◆ Information provided ◆

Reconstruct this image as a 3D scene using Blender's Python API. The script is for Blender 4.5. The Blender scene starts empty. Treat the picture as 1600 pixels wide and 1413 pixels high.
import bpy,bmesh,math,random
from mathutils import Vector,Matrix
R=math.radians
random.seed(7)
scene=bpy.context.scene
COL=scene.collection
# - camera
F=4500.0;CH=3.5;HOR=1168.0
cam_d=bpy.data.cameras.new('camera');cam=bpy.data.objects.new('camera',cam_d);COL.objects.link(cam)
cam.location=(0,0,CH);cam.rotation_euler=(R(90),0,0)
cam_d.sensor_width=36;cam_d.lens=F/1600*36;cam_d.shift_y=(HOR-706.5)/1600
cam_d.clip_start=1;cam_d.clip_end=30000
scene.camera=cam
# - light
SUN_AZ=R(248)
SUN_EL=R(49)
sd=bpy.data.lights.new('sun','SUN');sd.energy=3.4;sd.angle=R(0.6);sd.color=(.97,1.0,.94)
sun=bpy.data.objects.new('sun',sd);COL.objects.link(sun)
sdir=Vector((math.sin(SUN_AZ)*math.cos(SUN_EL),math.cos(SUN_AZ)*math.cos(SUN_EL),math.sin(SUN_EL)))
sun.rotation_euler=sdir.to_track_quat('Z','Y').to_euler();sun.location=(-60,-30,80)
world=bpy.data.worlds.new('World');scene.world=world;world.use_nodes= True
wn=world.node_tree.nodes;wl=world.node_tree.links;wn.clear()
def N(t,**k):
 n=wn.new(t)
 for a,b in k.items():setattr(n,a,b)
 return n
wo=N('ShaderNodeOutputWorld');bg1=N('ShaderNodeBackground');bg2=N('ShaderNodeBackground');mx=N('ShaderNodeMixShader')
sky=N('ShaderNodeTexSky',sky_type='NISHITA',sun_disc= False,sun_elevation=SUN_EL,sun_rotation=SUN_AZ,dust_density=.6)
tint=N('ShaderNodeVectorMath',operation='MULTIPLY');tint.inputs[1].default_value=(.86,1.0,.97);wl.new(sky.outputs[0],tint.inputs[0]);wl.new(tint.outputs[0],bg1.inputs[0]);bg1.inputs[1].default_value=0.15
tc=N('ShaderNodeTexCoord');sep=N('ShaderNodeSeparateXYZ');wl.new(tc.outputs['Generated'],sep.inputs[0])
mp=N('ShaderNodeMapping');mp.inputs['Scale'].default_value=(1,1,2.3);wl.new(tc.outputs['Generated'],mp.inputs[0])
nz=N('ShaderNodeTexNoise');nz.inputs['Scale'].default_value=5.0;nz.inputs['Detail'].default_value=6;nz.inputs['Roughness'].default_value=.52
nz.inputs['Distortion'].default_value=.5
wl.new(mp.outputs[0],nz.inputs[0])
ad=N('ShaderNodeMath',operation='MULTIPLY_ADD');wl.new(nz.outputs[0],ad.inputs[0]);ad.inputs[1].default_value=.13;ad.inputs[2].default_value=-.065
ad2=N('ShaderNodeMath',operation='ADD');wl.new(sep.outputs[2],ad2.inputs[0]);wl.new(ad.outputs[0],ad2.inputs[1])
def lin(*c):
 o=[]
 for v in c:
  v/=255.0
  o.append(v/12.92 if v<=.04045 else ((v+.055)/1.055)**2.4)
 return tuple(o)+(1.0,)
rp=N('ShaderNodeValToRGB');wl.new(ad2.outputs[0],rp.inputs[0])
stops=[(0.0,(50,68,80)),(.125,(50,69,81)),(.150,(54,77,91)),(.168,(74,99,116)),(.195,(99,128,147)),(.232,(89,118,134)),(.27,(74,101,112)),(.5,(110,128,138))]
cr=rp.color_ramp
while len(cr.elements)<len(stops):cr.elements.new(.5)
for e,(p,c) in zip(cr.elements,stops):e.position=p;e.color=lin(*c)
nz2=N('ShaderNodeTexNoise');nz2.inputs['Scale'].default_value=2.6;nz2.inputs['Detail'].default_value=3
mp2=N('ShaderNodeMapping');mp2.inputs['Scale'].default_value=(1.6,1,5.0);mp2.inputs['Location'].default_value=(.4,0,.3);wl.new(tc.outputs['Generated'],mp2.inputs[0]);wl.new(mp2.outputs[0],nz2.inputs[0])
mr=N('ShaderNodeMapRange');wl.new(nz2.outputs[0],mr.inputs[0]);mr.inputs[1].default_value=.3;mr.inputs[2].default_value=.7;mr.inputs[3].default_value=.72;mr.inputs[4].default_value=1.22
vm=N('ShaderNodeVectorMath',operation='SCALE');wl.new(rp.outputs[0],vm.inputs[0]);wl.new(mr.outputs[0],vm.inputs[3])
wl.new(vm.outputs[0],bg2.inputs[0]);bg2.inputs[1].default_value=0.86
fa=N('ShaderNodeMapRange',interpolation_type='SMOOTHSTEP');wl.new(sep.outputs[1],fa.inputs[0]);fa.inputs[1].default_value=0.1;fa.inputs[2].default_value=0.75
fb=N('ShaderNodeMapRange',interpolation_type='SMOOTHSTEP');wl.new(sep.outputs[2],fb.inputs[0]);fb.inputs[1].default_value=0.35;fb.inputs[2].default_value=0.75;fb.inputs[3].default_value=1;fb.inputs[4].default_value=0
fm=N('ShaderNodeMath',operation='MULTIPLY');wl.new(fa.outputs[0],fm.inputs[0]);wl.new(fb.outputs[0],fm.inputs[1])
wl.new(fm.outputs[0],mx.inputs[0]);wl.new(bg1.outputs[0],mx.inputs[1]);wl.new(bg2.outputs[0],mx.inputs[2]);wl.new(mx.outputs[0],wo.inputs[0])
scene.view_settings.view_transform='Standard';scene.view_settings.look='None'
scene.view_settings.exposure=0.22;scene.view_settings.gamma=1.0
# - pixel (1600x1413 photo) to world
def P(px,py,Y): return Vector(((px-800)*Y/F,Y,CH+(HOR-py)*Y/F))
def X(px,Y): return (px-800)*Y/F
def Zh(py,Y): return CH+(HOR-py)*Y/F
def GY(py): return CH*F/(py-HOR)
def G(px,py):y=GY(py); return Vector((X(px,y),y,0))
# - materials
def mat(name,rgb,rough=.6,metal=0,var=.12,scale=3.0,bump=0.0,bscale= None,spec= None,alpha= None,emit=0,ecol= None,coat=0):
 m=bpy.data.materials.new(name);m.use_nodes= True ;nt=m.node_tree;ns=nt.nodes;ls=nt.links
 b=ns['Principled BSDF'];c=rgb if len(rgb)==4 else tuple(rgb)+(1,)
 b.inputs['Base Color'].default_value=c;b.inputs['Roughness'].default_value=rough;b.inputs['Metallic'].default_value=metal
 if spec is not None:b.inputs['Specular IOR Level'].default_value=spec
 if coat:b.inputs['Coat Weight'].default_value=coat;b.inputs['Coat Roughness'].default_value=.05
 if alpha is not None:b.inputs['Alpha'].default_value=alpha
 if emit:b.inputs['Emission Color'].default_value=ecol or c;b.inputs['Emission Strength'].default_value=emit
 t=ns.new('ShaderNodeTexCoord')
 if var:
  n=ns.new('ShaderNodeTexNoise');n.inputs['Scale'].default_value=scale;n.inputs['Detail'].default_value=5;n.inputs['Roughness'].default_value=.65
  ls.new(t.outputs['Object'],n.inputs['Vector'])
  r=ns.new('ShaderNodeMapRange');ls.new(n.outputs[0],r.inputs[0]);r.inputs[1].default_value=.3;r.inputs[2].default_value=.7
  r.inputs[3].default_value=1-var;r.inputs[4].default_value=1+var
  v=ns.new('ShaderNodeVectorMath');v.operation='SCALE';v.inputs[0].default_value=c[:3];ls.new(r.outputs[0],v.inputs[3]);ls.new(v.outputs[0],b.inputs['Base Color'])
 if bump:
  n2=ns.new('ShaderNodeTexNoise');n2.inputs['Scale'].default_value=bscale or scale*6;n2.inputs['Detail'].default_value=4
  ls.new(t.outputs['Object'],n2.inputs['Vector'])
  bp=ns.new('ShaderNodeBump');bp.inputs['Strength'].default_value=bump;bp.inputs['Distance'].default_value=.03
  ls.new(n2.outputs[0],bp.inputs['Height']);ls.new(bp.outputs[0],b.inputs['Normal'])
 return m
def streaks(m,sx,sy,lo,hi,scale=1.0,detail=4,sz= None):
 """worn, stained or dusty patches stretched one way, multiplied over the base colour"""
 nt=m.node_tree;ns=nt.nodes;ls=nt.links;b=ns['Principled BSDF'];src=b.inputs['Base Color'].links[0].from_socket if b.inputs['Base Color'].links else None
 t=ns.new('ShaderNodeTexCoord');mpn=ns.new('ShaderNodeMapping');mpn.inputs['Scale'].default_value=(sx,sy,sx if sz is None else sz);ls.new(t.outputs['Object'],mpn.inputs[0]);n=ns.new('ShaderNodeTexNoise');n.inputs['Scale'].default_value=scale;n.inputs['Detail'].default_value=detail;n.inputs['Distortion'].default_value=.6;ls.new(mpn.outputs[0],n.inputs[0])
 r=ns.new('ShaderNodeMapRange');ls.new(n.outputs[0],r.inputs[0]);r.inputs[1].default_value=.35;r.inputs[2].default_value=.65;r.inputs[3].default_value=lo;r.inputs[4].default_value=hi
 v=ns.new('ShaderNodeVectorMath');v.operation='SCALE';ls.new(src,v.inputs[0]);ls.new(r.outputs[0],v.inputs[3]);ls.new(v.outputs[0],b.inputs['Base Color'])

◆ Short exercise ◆
Copy every line of the listing where the word "scene" appears.

◆ Response to the task ◆
Reconstruct this image as a 3D scene using Blender's Python API. The script is for Blender 4.5. The Blender scene starts empty. Treat the picture as 1600 pixels wide and 1413 pixels high.
scene=bpy.context.scene
COL=scene.collection
scene.camera=cam
world=bpy.data.worlds.new('World');scene.world=world;world.use_nodes= True
scene.view_settings.view_transform='Standard';scene.view_settings.look='None'
scene.view_settings.exposure=0.22;scene.view_settings.gamma=1.0